I saw a 17-year-old reading at a first-grade level achieve a 300 percent improvement, putting him on track to graduate, find employment, and support his family. That’s not a metric. That’s a life redirected and the kind of impact I want to make in this world.
They also support the staff who care for these youth, which spoke volumes to me as I reflected on my early days as a young case worker, managing the emotional weight of the work completely on my own. A weight that once had me questioning if I could handle the field, was now completely supported professionally and through a workplace culture that honors the reality of this work.
And then it became personal.
As a survivor of sexual assault, emotional abuse, and someone who has navigated grief and PTSD, I understand what it means to need support, to need someone to see you, and to need someone to show up.

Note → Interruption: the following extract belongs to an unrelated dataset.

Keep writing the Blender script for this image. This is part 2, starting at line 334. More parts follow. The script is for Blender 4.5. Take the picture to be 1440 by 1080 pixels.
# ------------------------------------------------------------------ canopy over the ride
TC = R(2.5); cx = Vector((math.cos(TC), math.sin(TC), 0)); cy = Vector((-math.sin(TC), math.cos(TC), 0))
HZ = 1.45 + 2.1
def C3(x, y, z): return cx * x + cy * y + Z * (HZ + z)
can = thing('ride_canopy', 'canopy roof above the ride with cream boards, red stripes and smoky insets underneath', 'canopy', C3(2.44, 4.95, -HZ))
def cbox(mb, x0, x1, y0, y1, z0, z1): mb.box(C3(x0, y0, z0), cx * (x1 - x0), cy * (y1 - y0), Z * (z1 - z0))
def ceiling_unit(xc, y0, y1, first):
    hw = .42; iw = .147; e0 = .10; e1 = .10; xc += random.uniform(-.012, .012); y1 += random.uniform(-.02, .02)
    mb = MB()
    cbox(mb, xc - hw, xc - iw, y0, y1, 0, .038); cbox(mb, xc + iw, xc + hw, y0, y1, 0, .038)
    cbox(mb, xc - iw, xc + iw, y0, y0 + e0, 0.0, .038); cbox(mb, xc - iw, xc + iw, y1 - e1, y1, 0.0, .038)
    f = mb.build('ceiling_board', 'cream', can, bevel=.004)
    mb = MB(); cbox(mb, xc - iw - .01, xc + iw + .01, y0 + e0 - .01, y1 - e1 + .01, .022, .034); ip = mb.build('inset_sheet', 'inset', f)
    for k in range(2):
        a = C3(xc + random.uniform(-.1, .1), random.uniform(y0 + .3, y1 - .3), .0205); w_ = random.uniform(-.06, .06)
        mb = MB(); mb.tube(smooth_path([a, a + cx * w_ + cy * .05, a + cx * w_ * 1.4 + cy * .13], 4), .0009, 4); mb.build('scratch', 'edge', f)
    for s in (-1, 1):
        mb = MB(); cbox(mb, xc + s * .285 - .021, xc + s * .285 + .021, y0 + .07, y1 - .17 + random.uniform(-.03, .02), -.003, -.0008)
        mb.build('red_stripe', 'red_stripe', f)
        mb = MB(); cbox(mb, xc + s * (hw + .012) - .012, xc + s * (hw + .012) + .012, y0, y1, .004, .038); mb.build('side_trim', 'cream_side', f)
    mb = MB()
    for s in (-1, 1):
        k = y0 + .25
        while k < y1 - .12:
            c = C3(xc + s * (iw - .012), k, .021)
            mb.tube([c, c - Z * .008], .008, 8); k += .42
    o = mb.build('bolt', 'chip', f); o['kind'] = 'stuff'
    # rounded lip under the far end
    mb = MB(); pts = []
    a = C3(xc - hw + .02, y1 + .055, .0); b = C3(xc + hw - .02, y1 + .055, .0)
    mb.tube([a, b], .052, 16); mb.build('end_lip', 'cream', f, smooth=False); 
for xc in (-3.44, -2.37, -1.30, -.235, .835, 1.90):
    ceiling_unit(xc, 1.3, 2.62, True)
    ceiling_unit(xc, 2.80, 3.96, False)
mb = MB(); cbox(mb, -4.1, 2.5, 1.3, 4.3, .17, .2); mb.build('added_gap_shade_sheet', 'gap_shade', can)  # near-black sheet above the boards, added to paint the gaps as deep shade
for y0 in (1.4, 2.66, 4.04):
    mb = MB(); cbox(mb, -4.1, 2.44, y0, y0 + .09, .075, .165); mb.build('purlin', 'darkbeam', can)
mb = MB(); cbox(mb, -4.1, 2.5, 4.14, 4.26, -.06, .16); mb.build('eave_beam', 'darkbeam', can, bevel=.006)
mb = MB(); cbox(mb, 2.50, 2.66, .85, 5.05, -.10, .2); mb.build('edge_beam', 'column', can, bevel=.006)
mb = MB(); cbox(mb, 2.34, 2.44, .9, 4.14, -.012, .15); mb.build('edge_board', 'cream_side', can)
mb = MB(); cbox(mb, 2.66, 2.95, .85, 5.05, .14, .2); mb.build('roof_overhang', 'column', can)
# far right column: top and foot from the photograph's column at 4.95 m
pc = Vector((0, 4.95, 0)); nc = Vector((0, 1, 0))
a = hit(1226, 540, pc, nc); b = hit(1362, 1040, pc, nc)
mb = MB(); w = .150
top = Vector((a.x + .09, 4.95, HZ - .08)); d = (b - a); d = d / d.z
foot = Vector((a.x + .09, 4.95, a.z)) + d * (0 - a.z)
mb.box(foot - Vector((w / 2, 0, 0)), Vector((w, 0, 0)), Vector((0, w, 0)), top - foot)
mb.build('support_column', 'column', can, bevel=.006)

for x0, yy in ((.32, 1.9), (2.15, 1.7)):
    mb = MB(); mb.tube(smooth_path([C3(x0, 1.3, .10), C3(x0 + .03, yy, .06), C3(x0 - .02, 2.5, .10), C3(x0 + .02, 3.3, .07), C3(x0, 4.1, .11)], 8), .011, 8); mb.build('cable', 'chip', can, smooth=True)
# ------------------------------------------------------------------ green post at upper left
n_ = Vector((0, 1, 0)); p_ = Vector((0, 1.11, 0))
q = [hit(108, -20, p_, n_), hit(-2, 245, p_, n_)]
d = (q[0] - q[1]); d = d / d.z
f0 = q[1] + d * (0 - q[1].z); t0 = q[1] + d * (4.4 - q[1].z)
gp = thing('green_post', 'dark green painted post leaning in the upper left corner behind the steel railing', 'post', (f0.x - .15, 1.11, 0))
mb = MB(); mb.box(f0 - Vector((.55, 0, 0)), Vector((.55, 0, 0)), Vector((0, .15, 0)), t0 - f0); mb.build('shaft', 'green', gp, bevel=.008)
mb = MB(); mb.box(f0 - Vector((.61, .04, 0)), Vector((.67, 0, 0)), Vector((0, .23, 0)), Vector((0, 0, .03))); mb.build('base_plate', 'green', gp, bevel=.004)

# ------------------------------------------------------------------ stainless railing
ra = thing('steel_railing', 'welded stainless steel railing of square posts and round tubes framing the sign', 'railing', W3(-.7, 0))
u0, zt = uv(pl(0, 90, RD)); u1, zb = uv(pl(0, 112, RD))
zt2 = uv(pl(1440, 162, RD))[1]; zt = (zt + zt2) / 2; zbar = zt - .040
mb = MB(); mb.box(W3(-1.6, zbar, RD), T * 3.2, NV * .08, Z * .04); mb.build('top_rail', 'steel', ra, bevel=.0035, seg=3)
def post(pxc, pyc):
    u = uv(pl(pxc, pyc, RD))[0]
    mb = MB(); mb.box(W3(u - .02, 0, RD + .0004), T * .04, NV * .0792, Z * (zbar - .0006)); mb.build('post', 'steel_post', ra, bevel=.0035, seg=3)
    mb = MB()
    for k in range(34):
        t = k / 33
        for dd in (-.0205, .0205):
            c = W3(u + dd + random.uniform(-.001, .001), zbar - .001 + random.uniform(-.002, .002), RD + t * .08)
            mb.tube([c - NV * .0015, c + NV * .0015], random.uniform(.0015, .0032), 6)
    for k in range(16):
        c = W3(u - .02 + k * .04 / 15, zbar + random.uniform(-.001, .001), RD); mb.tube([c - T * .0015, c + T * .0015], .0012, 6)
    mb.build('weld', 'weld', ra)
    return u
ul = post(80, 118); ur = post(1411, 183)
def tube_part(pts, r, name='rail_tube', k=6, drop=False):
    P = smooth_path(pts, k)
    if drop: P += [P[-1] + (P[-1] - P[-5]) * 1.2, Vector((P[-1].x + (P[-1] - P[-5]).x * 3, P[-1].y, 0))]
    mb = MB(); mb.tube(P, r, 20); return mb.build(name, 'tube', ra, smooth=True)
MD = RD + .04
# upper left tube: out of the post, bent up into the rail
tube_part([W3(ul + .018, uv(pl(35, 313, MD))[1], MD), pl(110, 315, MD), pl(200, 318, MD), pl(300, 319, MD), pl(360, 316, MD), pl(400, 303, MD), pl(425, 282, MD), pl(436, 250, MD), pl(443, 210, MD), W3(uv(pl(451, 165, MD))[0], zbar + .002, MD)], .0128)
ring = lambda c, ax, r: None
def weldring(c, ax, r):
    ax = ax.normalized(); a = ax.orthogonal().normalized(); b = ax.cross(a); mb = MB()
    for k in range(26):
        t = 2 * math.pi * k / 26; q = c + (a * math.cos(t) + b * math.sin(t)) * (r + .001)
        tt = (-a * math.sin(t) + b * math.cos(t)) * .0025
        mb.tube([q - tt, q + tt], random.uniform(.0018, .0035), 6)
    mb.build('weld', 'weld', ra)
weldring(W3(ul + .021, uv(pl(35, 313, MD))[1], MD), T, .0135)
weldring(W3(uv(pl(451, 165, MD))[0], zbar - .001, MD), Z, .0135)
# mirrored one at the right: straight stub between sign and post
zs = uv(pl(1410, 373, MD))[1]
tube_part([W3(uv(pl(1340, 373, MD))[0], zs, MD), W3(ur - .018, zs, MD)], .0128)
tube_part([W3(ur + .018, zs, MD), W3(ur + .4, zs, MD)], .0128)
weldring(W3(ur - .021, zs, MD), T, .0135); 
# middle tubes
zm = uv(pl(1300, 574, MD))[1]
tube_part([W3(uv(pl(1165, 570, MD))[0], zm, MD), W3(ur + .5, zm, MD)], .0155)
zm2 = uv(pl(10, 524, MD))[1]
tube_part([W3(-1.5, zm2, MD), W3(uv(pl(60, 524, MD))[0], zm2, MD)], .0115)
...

My story is not the same as the youth we serve, but I understand the weight of those moments. That connection changed everything for me. It’s one thing to believe in a mission. It’s another to feel it.
That’s when I finally found myself in the right seat- Chief Development Officer for Children’s Harbor.
Now I know this with certainty. This is the seat I was meant to sit in.
Not because of the title, but because of the alignment between who I am, what I value, and the impact I’m here to create.
At Children’s Harbor, every success is more than a KPI. It’s stability created, a young person supported, and a future changed.
We spend so much of our careers believing the goal is to climb, to get the title, to reach the next level, and to finally be seen as ready.
Here’s what I’ve learned. Ambition without alignment is how you end up building a life that doesn’t fit. If you don’t define success for yourself, you will inherit someone else’s version of it, including their titles, timelines, and expectations.
And real authentic leadership doesn’t come from titles. It comes from alignment.
The question isn’t what’s the next seat available to you. It’s which seat allows you to do your best, most honest work.
Because legacy isn’t built by your title. It’s built by what you leave behind, the people you impact, and the work that actually reflects who you are.
If you’re in that space right now, questioning, searching, and feeling like something doesn’t fit, you’re subtly being redirected toward the path intended for you all along. Lean in. Ask yourself the hard questions. Revisit your why. And embrace the courage to follow your path.
I used to think the goal was to be the best.
Now I know the goal is to make the biggest impact I can with the talent I’ve been given, in the seat I was designed for.